Solía hacernos leer bajo el árbol de retama que había en el patio de nuestra casa. En medio de la pampa, a 3500 m.s.n.m. en el sur de Huancayo, alguien forjaba el espíritu de sus hijos mediante libros. Por él aprendí a declamar.
Cuando dejé mi tierra huanca y el desierto de Cañete nos abría sus generosos brazos, ya éramos habituales en la lectura. Salgari, Dumas, Izquierdo Ríos y Serafín Delmar eran habituales en la mesa rústica que teníamos.
Contemplo con serenidad su rostro a dos años sin su presencia. Pero él sigue parado frente a nosotros que nunca envejecimos en su mirada. Los libros, otra extensión de sus brazos, aún abrigan la noche de orfandad. Y volvemos a estar con él.

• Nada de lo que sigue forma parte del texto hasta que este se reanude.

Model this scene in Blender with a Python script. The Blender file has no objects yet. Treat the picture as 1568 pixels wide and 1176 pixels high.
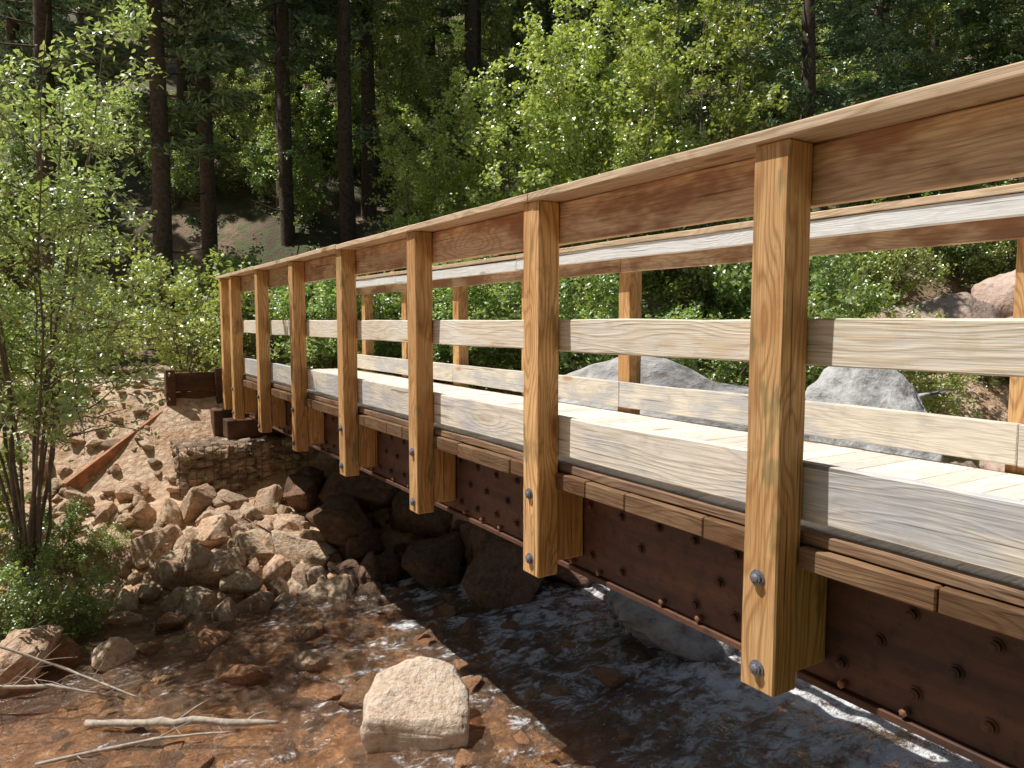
import bpy, bmesh, math, random
import numpy as np
from mathutils import Vector, Matrix, noise, Euler
random.seed(7)
scene=bpy.context.scene
COL=scene.collection

# ---------------------------------------------------------------- node helper
class NT:
    def __init__(s,tree): s.t=tree; s.n=tree.nodes; s.l=tree.links
    def node(s,typ,ins=None,**props):
        nd=s.n.new(typ)
        for k,v in props.items(): setattr(nd,k,v)
        if ins:
            for k,v in ins.items():
                sock=nd.inputs[k]
                if isinstance(v,bpy.types.NodeSocket): s.l.new(v,sock)
                elif v is not None: sock.default_value=v
        return nd
    def math(s,op,a,b=None,c=None,clamp=False):
        nd=s.n.new('ShaderNodeMath'); nd.operation=op; nd.use_clamp=clamp
        for i,v in enumerate((a,b,c)):
            if v is None: continue
            if isinstance(v,bpy.types.NodeSocket): s.l.new(v,nd.inputs[i])
            else: nd.inputs[i].default_value=v
        return nd.outputs[0]
    def mix(s,f,a,b,mode='MIX'):
        nd=s.n.new('ShaderNodeMix'); nd.data_type='RGBA'; nd.blend_type=mode
        for i,v in ((0,f),(6,a),(7,b)):
            if isinstance(v,bpy.types.NodeSocket): s.l.new(v,nd.inputs[i])
            else: nd.inputs[i].default_value=v if i==0 else (tuple(v)+(1,) if len(v)==3 else v)
        return nd.outputs[2]
    def noise(s,vec,scale,detail=4,rough=.55,dist=0):
        return s.node('ShaderNodeTexNoise',{'Vector':vec,'Scale':scale,'Detail':detail,'Roughness':rough,'Distortion':dist}).outputs['Fac']
    def mapr(s,v,a,b,c=0,d=1,interp='LINEAR'):
        nd=s.node('ShaderNodeMapRange',{0:v,1:a,2:b,3:c,4:d}); nd.interpolation_type=interp
        return nd.outputs[0]
def newmat(name):
    m=bpy.data.materials.new(name); m.use_nodes=True
    t=NT(m.node_tree); bs=[n for n in m.node_tree.nodes if n.type=='BSDF_PRINCIPLED'][0]
    out=[n for n in m.node_tree.nodes if n.type=='OUTPUT_MATERIAL'][0]
    return m,t,bs,out

# ---------------------------------------------------------------- materials
def wood(name,axis,light,dark,stain,ring=1.0,stain_amt=.5,rough=.7,knotcol=(.16,.06,.02),green=False,hv=(.80,.36),ringamt=.6):
    m,t,bs,out=newmat(name)
    tc=t.node('ShaderNodeTexCoord').outputs['Object']
    rnd=t.node('ShaderNodeNewGeometry').outputs['Random Per Island']
    off=t.math('MULTIPLY',rnd,43.7)
    comb=t.node('ShaderNodeCombineXYZ',{0:off,1:off,2:off}).outputs[0]
    v=t.node('ShaderNodeVectorMath',{0:tc,1:comb},operation='ADD').outputs[0]
    def sc(al,ac):
        s=[ac,ac,ac]; s[axis]=al
        return t.node('ShaderNodeVectorMath',{0:v,1:tuple(s)},operation='MULTIPLY').outputs[0]
    n1=t.noise(sc(.9,5.5),1.0,2,.45)
    vor=t.node('ShaderNodeTexVoronoi',{'Vector':sc(1.7,6.2),'Scale':.75,'Randomness':1.0}).outputs['Distance']
    knot=t.mapr(vor,0,.45,1,0,'SMOOTHSTEP')
    sep=t.node('ShaderNodeSeparateXYZ',{0:v}).outputs
    ac=[i for i in range(3) if i!=axis]
    lin=t.math('ADD',sep[ac[0]],sep[ac[1]])
    ph=t.math('MULTIPLY',lin,210*ring)
    ph=t.math('ADD',ph,t.math('MULTIPLY',n1,85*ring))
    ph=t.math('ADD',ph,t.math('MULTIPLY',knot,30*ring))
    sn=t.math('SINE',ph)
    rg=t.math('POWER',t.mapr(sn,-.4,1,0,1),1.8)
    fib=t.noise(sc(4,170),1.0,3,.6)
    big=t.noise(sc(1.5,4),1.0,4,.65)
    c=t.mix(t.math('MULTIPLY',rg,ringamt),light,dark)
    c=t.mix(t.mapr(big,.44,.62,0,stain_amt,'SMOOTHSTEP'),c,stain)
    h1=t.math('ADD',t.math('MULTIPLY',rnd,hv[1]),hv[0])
    hc=t.node('ShaderNodeCombineXYZ',{0:h1,1:h1,2:h1}).outputs[0]
    c=t.mix(1.0,c,hc,'MULTIPLY')
    c=t.mix(t.mapr(fib,.35,.60,.42,0),c,tuple(x*.45 for x in dark))
    c=t.mix(t.mapr(vor,.06,.13,.9,0,'SMOOTHSTEP'),c,knotcol)
    c=t.mix(t.mapr(vor,.12,.22,.4,0,'SMOOTHSTEP'),c,dark)
    ck=t.noise(sc(1.1,60),1.0,2,.5)
    c=t.mix(t.mapr(ck,.67,.71,0,.75),c,tuple(x*.25 for x in dark))
    dirt=t.noise(sc(7,11),1.0,4,.7)
    c=t.mix(t.mapr(dirt,.56,.72,0,.30),c,tuple(x*.5 for x in dark))
    if green:
        g=t.noise(sc(2.2,7),1.3,3,.6)
        c=t.mix(t.mapr(g,.58,.66,0,.5,'SMOOTHSTEP'),c,(.15,.17,.07))
    t.l.new(c,bs.inputs['Base Color'])
    bs.inputs['Roughness'].default_value=rough
    bs.inputs['Specular IOR Level'].default_value=.25
    h=t.math('ADD',t.math('MULTIPLY',fib,.8),t.math('MULTIPLY',rg,.35))
    bp=t.node('ShaderNodeBump',{'Height':h,'Strength':.45,'Distance':.004}).outputs[0]
    t.l.new(bp,bs.inputs['Normal'])
    return m
M_post=wood('stained_post_wood',2,(.92,.56,.25),(.46,.19,.06),(.66,.33,.12),.8,.6,.75,green=True,hv=(.88,.2))
M_rail=wood('stained_rail_wood',1,(.86,.60,.37),(.54,.28,.13),(.34,.13,.06),1.0,.8,.75,ringamt=.45)
M_mid=wood('pale_rail_wood',1,(.99,.89,.72),(.84,.62,.38),(.95,.91,.83),.8,.6,.75,hv=(.92,.12),knotcol=(.42,.17,.06))
M_curb=wood('weathered_curb_wood',1,(.93,.84,.70),(.66,.55,.42),(.60,.60,.61),.8,.9,.8,hv=(.85,.2),ringamt=.4,knotcol=(.4,.2,.1))
M_fascia=wood('bleached_fascia_wood',1,(.98,.97,.94),(.93,.87,.79),(.96,.95,.93),1.0,.4,hv=(.95,.08))
M_cap=wood('cap_wood',1,(.92,.71,.48),(.64,.39,.21),(.80,.58,.39),.8,.5,.8)
M_deck=wood('deck_wood',0,(.90,.84,.73),(.74,.63,.48),(.80,.76,.69),1.0,.6)
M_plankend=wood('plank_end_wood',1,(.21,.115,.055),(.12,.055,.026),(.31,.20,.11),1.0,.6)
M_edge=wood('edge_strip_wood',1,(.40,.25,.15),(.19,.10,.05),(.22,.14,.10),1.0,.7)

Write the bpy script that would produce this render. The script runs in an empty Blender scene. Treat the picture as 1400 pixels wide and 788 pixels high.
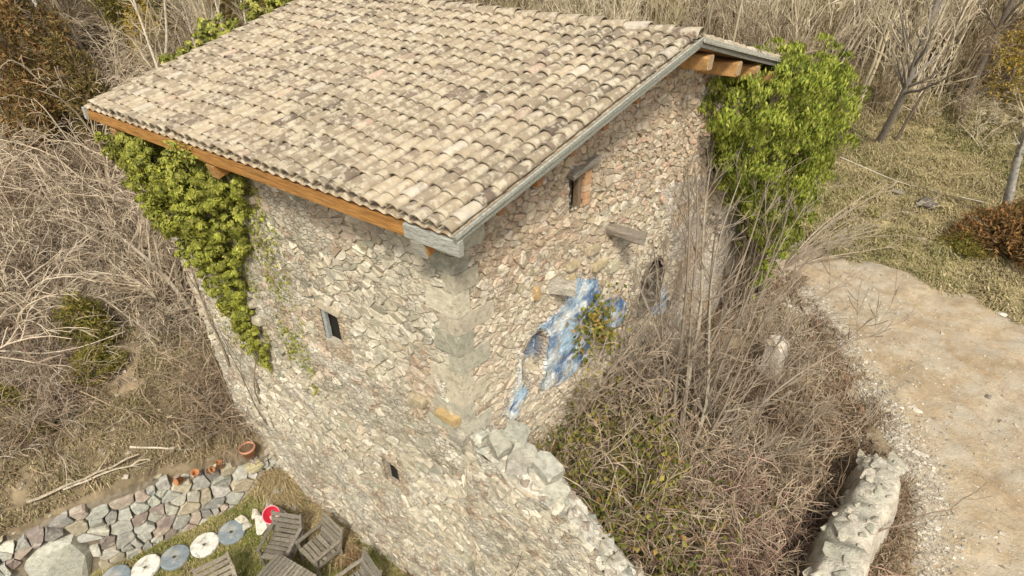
import bpy, bmesh, math, random
import numpy as np
from mathutils import Matrix, Vector

random.seed(7)
RNG = np.random.default_rng(11)
C = bpy.context.scene.collection
SC = bpy.context.scene

# ------------------------------------------------------------------ camera
cam_d = bpy.data.cameras.new('camera')
cam = bpy.data.objects.new('camera', cam_d)
C.objects.link(cam)
SC.camera = cam
CAM = Vector((4.456, -4.791, 14.466))
yaw, pit, roll = -0.616, 0.592, -0.011
fwd = Vector((math.cos(pit) * math.sin(yaw), math.cos(pit) * math.cos(yaw), -math.sin(pit)))
rgt = Vector((math.cos(yaw), -math.sin(yaw), 0))
upv = rgt.cross(fwd)
rgt, upv = (math.cos(roll) * rgt + math.sin(roll) * upv, -math.sin(roll) * rgt + math.cos(roll) * upv)
cam.matrix_world = Matrix(((rgt.x, upv.x, -fwd.x, CAM.x), (rgt.y, upv.y, -fwd.y, CAM.y),
                           (rgt.z, upv.z, -fwd.z, CAM.z), (0, 0, 0, 1)))
cam_d.sensor_width = 36
cam_d.sensor_fit = 'HORIZONTAL'
cam_d.lens = 816 / 1400 * 36
cam_d.clip_start = 0.1
cam_d.clip_end = 3000

# ------------------------------------------------------------------ light
SUN_EL, SUN_AZ = math.radians(50), math.radians(143)     # azimuth: clockwise from +Y
w = bpy.data.worlds.new('World')
SC.world = w
w.use_nodes = True
nt = w.node_tree
bg = nt.nodes['Background']
sky = nt.nodes.new('ShaderNodeTexSky')
sky.sky_type = 'NISHITA'
sky.sun_disc = False
sky.sun_elevation = SUN_EL
sky.sun_rotation = SUN_AZ
sky.dust_density = 4.0
sky.ozone_density = 0.5
hs = nt.nodes.new('ShaderNodeHueSaturation')              # a hazy overcast sky: nearly grey
hs.inputs['Saturation'].default_value = 0.10
nt.links.new(sky.outputs[0], hs.inputs['Color'])
nt.links.new(hs.outputs[0], bg.inputs['Color'])
bg.inputs['Strength'].default_value = 0.105
sun_d = bpy.data.lights.new('sun', 'SUN')
sun_d.energy = 2.6
sun_d.angle = math.radians(10)
sun_d.color = (1.0, 0.92, 0.77)
sun = bpy.data.objects.new('sun', sun_d)
C.objects.link(sun)
sdir = Vector((math.sin(SUN_AZ) * math.cos(SUN_EL), math.cos(SUN_AZ) * math.cos(SUN_EL), math.sin(SUN_EL)))
sun.rotation_euler = sdir.to_track_quat('Z', 'Y').to_euler()
SC.view_settings.view_transform = 'Standard'
SC.view_settings.look = 'None'
SC.view_settings.exposure = 0.50
SC.view_settings.gamma = 1.0

# ------------------------------------------------------------------ numpy noise
def _h(ix, iy, iz, seed):
    n = (ix.astype(np.int64) * 374761393 + iy.astype(np.int64) * 668265263 + iz.astype(np.int64) * 2147483647 + seed * 974634777) & 0xFFFFFFFF
    n = ((n ^ (n >> 13)) * 1274126177) & 0xFFFFFFFF
    n = n ^ (n >> 16)
    return (n & 0xFFFFFF) / float(0xFFFFFF)

def vnoise(x, y, z=0.0, seed=0):
    x, y, z = np.broadcast_arrays(np.asarray(x, float), np.asarray(y, float), np.asarray(z, float))
    x0, y0, z0 = np.floor(x), np.floor(y), np.floor(z)
    fx, fy, fz = x - x0, y - y0, z - z0
    fx, fy, fz = [f * f * (3 - 2 * f) for f in (fx, fy, fz)]
    r = 0
    for dx in (0, 1):
        for dy in (0, 1):
            a = (fx if dx else 1 - fx) * (fy if dy else 1 - fy)
            r = r + a * ((1 - fz) * _h(x0 + dx, y0 + dy, z0, seed) + fz * _h(x0 + dx, y0 + dy, z0 + 1, seed))
    return r

def fbm(x, y, z=0.0, o=4, seed=0):
    r, a, t = 0, 1.0, 0
    x, y, z = np.asarray(x, float), np.asarray(y, float), np.asarray(z, float)
    for i in range(o):
        r = r + a * vnoise(x, y, z, seed + i * 17)
        t += a
        a *= .5
        x, y, z = x * 2.03, y * 2.03, z * 2.03
    return r / t            # 0..1

def ss(a, b, x):
    t = np.clip((np.asarray(x, float) - a) / (b - a), 0, 1)
    return t * t * (3 - 2 * t)

#<terrain>
RW0 = np.array([-7.7, -.2])
RWD = np.array([2.0, 5.5]) / math.hypot(2.0, 5.5)      # along the terrace wall, towards the house
RWN = np.array([-RWD[1], RWD[0]])                      # uphill, away from the terrace

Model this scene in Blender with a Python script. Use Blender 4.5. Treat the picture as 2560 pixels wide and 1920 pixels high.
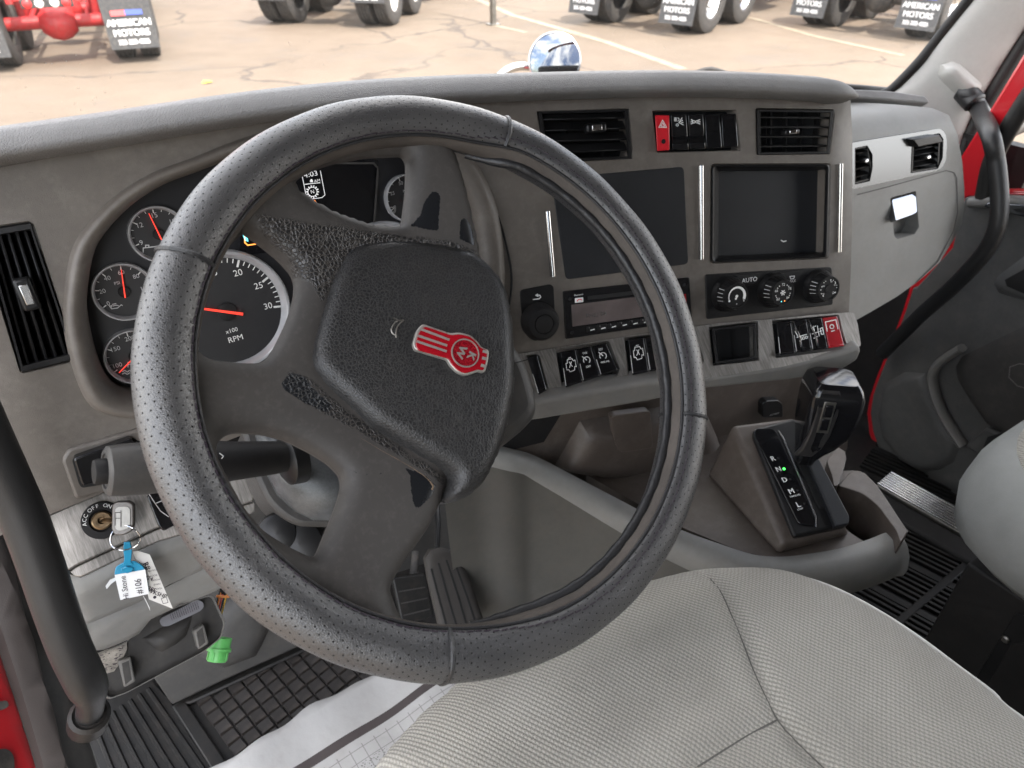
import bpy, bmesh, math, random
import numpy as np
from mathutils import Vector, Matrix
from mathutils.geometry import delaunay_2d_cdt
random.seed(4)
R_ = math.radians
for o in list(bpy.data.objects): bpy.data.objects.remove(o)
scn = bpy.context.scene
COL = scn.collection

# ------------------------------------------------------------------ camera, sky, sun, exposure
F = 1750.0                       # focal length in pixels of the 2560 px wide photograph
YAW, PIT = R_(33), R_(35.5)
CA = np.array([math.sin(YAW)*math.cos(PIT), math.cos(YAW)*math.cos(PIT), -math.sin(PIT)])
CR = np.array([math.cos(YAW), -math.sin(YAW), 0.0])
CU = np.cross(CR, CA)
CP = np.array([-.2, -.46, 1.08])
cam = bpy.data.cameras.new('camera'); cam_o = bpy.data.objects.new('camera', cam); COL.objects.link(cam_o)
cam.sensor_width = 36; cam.lens = F/2560*36; cam.clip_start = .02; cam.clip_end = 2000
m = Matrix.Identity(4)
for i in range(3):
    m[i][0] = CR[i]; m[i][1] = CU[i]; m[i][2] = -CA[i]; m[i][3] = CP[i]
cam_o.matrix_world = m
scn.camera = cam_o
cam.dof.use_dof = True; cam.dof.focus_distance = .72; cam.dof.aperture_fstop = 9.0

SUN_EL, SUN_AZ = R_(55), R_(174)          # azimuth measured clockwise from the truck's heading (+Y)
w = bpy.data.worlds.new('World'); scn.world = w; w.use_nodes = True
wn = w.node_tree.nodes; wl = w.node_tree.links; wn.clear()
sky = wn.new('ShaderNodeTexSky'); sky.sky_type = 'NISHITA'; sky.sun_disc = False
sky.sun_elevation = SUN_EL; sky.sun_rotation = SUN_AZ; sky.air_density = 1.0; sky.dust_density = 2.5; sky.ozone_density = 1.0
tc = wn.new('ShaderNodeTexCoord'); mp = wn.new('ShaderNodeMapping'); mp.inputs['Scale'].default_value = (1.5, 1.5, 4)
nz = wn.new('ShaderNodeTexNoise'); nz.inputs['Scale'].default_value = 2.2; nz.inputs['Detail'].default_value = 6; nz.inputs['Roughness'].default_value = .6
rp = wn.new('ShaderNodeValToRGB'); rp.color_ramp.elements[0].position = .40; rp.color_ramp.elements[1].position = .58
mx = wn.new('ShaderNodeMixRGB'); mx.inputs[2].default_value = (9.5, 9.2, 8.8, 1)
bg = wn.new('ShaderNodeBackground'); bg.inputs[1].default_value = .15; wo = wn.new('ShaderNodeOutputWorld')
wl.new(tc.outputs['Generated'], mp.inputs[0]); wl.new(mp.outputs[0], nz.inputs[0]); wl.new(nz.outputs[0], rp.inputs[0])
wl.new(rp.outputs[0], mx.inputs[0]); wl.new(sky.outputs[0], mx.inputs[1]); wl.new(mx.outputs[0], bg.inputs[0]); wl.new(bg.outputs[0], wo.inputs[0])
sl = bpy.data.lights.new('sun', 'SUN'); sl.energy = 2.0; sl.angle = R_(.5); sl.color = (1, .93, .84)
so = bpy.data.objects.new('sun', sl); COL.objects.link(so)
sd = Vector((math.sin(SUN_AZ)*math.cos(SUN_EL), math.cos(SUN_AZ)*math.cos(SUN_EL), math.sin(SUN_EL)))
so.rotation_euler = (-sd).to_track_quat('-Z', 'Y').to_euler(); so.location = (0, 0, 8)
scn.view_settings.view_transform = 'Standard'; scn.view_settings.look = 'None'
scn.view_settings.exposure = 2.25; scn.view_settings.gamma = 1.0
cy = scn.cycles; cy.max_bounces = 5; cy.diffuse_bounces = 3; cy.glossy_bounces = 3; cy.transparent_max_bounces = 6; cy.transmission_bounces = 3
scn.render.resolution_x = 1024; scn.render.resolution_y = 768

# ------------------------------------------------------------------ rays, planes, surfaces
def ray(px, py): return CA + (px-1280)/F*CR - (py-960)/F*CU
def V3(*a): return np.array(a, float)
def at(px, py, ax, val):
    d = ray(px, py); return CP + d*((val-CP[ax])/d[ax])
def dep(px, py, D): return CP + D*ray(px, py)
def unit(v): v = np.asarray(v, float); return v/np.linalg.norm(v)
def zz(ox, oy, s):                # coordinates read off an enlarged crop of the photograph
    return lambda *pts: [(ox+x*s, oy+y*s) for x, y in pts]
class Pl:
    def __init__(s, P0, n, e1=None):
        s.P = np.asarray(P0, float); s.n = unit(n)
        e1 = np.cross((0, 0, 1.), s.n) if e1 is None else np.asarray(e1, float)
        e1 = e1 - s.n*np.dot(e1, s.n); s.e1 = unit(e1); s.e2 = np.cross(s.n, s.e1)
    def pt(s, px, py, h=0):
        d = ray(px, py); return CP + d*(np.dot(s.P+s.n*h-CP, s.n)/np.dot(d, s.n))
    def uv(s, px, py, h=0):
        q = s.pt(px, py, h)-s.P; return (float(q@s.e1), float(q@s.e2))
    def w(s, u, v, h=0): return s.P+s.e1*u+s.e2*v+s.n*h
    def off(s, h): return Pl(s.P+s.n*h, s.n, s.e1)
def nrm(al, t):
    al, t = R_(al), R_(t); return V3(-math.sin(al)*math.cos(t), -math.cos(al)*math.cos(t), math.sin(t))
class Surf:                        # implicit smooth surface, F(p) = height above it
    def __init__(s, f): s.f = f
    def pt(s, px, py, h=0):
        d = ray(px, py); lo, hi = .15, 4.0
        t = lo; ok = None
        while t < hi:
            if s.f(CP+d*t) < h: ok = t; break
            t += .03
        if ok is None: return CP+d*hi
        lo, hi = ok-.03, ok
        for _ in range(22):
            mid = .5*(lo+hi)
            if s.f(CP+d*mid) < h: hi = mid
            else: lo = mid
        return CP+d*hi
    def nrmal(s, p):
        g = V3(*[s.f(p+V3(*(1e-4*(j == i) for j in range(3))))-s.f(p-V3(*(1e-4*(j == i) for j in range(3)))) for i in range(3)])
        return unit(g)
def inpoly(P, x, y):
    c = False; n = len(P); j = n-1
    for i in range(n):
        xi, yi = P[i]; xj, yj = P[j]
        if (yi > y) != (yj > y) and x < (xj-xi)*(y-yi)/(yj-yi)+xi: c = not c
        j = i
    return c
def pdist(P, X):                   # distance of the points X (n,2) to the closed polygon P
    P = np.asarray(P, float); X = np.asarray(X, float); best = np.full(len(X), 1e9)
    for i in range(len(P)):
        a, b = P[i], P[(i+1) % len(P)]; ab = b-a; L = ab@ab+1e-18
        t = np.clip(((X-a)@ab)/L, 0, 1); best = np.minimum(best, np.hypot(*(X-a-t[:, None]*ab).T))
    return best
def inpolys(P, X):
    P = np.asarray(P, float); c = np.zeros(len(X), bool); n = len(P); x, y = X[:, 0], X[:, 1]; j = n-1
    for i in range(n):
        xi, yi = P[i]; xj, yj = P[j]
        k = (yi > y) != (yj > y)
        c ^= k & (x < (xj-xi)*(y-yi)/((yj-yi) if yj != yi else 1e-12)+xi); j = i
    return c
def rpoly(pts, r, seg=4):
    if not r: return [tuple(p) for p in pts]
    out = []; n = len(pts); P = [np.array(p, float) for p in pts]
    for i in range(n):
        p0, p1, p2 = P[i-1], P[i], P[(i+1) % n]
        a, b = p0-p1, p2-p1; la, lb = np.linalg.norm(a), np.linalg.norm(b)
        rr = min(r, la*.45, lb*.45); A, B = p1+a/la*rr, p1+b/lb*rr
        for k in range(seg+1):
            t = k/seg; out.append(tuple((1-t)**2*A+2*t*(1-t)*p1+t*t*B))
    return out
def scalep(pts, s, sy=None):
    c = np.mean(np.array(pts, float), 0); sy = s if sy is None else sy
    return [(c[0]+(x-c[0])*s, c[1]+(y-c[1])*sy) for x, y in pts]
def smoothpath(pts, n=6):          # Catmull-Rom through the points
    P = [np.asarray(p, float) for p in pts]; P = [2*P[0]-P[1]]+P+[2*P[-1]-P[-2]]; out = []
    for i in range(1, len(P)-2):
        for k in range(n):
            t = k/n; a, b, c, d = P[i-1], P[i], P[i+1], P[i+2]
            out.append(.5*((2*b)+(c-a)*t+(2*a-5*b+4*c-d)*t*t+(-a+3*b-3*c+d)*t**3))
    out.append(P[-2]); return out
def sclosed(pts, n=5):
    P = [np.asarray(p, float) for p in pts]; N = len(P); out = []
    for i in range(N):
        a, b, c, d = P[i-1], P[i], P[(i+1) % N], P[(i+2) % N]
        for k in range(n):
            t = k/n; out.append(tuple(.5*((2*b)+(c-a)*t+(2*a-5*b+4*c-d)*t*t+(-a+3*b-3*c+d)*t**3)))
    return out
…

Siempre que ingresaba a la casa tenía un perfil arguediano. Su creatividad no tenía límites. Sus manos modelaban la ternura; fijaban el afecto.
El poema Los pasos lejanos, de Vallejo, fue creado para él. Nunca antes una obra había sido tan biográfica con los sentidos y la geografía del entorno de mi padre. Mis padres ahora habitan el cosmos, por ellos va mi corazón a pie.